I Blinked and Got Nudged Into a Blunder
Blame Malcolm Gladwell. His 2005 bestseller "Blink" has inspired a host of imitators, including these four in the last year alone. So how do you make a decision about which decision-making book to buy?
Bring it, Gladwell! The most recent entry is a direct challenge to the New Yorker scribe's thesis: in fact, we don't really "blink" out decisions; we carefully weigh emotion and reason to make informed choices. Using advancements in neuroscience, Lehrer, 27, makes it all about us, imploring the reader to "know thyself," our emotional impulses and why exactly we do what we do.
Decision time: Use science and self-knowledge to steer straight.
Two University of Chicago professors examine how the tiniest details affect decision making, and offer guidance on steering ourselves (and, more important, others) toward making better choices. They argue that social and civic policies could gently "nudge" people toward the option that's best for everyone.
Decision time: Save the planet, save yourself. Do-gooders, policymakers, this one's for you.

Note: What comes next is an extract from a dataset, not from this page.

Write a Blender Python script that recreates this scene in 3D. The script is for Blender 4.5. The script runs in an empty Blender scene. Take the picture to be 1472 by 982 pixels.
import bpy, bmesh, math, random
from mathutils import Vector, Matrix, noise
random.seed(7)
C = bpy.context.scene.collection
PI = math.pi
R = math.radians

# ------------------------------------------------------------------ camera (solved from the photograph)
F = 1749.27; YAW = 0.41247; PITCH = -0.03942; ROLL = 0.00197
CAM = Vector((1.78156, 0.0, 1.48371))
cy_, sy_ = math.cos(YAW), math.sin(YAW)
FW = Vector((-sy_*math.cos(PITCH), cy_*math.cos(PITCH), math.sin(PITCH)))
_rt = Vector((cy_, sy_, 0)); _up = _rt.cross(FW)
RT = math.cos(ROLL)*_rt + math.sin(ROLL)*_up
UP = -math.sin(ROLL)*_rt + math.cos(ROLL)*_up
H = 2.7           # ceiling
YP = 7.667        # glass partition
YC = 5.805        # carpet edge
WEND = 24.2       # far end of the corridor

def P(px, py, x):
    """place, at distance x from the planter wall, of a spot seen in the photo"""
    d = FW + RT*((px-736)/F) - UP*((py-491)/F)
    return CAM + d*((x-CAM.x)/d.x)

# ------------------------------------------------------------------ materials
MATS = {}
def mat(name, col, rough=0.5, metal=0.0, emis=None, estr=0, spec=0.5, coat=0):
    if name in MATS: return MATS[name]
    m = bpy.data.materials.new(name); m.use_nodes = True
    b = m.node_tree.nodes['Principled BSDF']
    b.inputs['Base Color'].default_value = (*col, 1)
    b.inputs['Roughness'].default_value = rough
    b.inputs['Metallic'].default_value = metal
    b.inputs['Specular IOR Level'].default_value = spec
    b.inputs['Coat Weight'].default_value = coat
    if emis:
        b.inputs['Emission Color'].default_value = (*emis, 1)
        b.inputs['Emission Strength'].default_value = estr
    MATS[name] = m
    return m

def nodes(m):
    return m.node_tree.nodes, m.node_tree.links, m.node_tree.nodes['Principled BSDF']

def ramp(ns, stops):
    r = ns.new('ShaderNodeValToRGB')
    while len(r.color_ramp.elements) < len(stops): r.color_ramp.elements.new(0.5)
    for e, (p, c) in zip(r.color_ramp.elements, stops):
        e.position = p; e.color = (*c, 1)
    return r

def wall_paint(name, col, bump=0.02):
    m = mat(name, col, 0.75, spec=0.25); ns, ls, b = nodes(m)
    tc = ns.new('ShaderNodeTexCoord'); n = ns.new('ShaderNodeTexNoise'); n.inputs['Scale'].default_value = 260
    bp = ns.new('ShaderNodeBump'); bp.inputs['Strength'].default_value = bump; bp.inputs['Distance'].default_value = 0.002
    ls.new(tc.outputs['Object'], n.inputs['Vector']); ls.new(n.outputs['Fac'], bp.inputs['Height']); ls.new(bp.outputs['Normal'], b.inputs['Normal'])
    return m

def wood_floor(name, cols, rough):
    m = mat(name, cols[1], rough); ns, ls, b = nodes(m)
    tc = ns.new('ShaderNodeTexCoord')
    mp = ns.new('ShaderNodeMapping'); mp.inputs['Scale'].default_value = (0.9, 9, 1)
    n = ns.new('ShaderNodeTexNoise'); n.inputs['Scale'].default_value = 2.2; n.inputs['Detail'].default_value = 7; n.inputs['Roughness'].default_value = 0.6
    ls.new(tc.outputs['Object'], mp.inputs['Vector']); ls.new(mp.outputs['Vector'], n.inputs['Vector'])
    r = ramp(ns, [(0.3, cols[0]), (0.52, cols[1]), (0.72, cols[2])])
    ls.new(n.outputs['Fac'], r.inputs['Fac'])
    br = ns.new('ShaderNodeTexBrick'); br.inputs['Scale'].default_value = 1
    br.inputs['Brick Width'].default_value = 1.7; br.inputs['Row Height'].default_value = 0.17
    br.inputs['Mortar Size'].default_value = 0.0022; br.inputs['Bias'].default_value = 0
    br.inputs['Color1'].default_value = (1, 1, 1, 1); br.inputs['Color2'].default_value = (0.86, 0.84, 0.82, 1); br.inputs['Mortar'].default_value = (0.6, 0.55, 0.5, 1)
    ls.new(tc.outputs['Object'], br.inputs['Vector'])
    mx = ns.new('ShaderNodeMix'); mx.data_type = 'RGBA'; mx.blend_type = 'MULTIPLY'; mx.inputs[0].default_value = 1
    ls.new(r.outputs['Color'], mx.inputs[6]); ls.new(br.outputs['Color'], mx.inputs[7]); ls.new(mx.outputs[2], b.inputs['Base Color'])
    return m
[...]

With a historian's approach, Shore takes the adage about learning from past mistakes and turns it on its head, arguing that Thomas Edison, George Orwell and George W. Bush screwed up for the same reasons you do. Why? Shore identifies seven "cognition traps" like "static cling" (refusing to accept changing circumstances) and "infomania" (obsessively gathering information). Decision time: Self-help for history buffs.
MIT behavioral scientist Ariely conducts wacky experiments (example: test subjects watch porn while completing a survey on a computer) to challenge the assumption that humans are basically rational beings—and to demonstrate that mistakes are systematic and, yes, predictable.
Decision time: If you want to know how our irrationality affects markets, try this empirical approach to the field. Also: look, an original book jacket!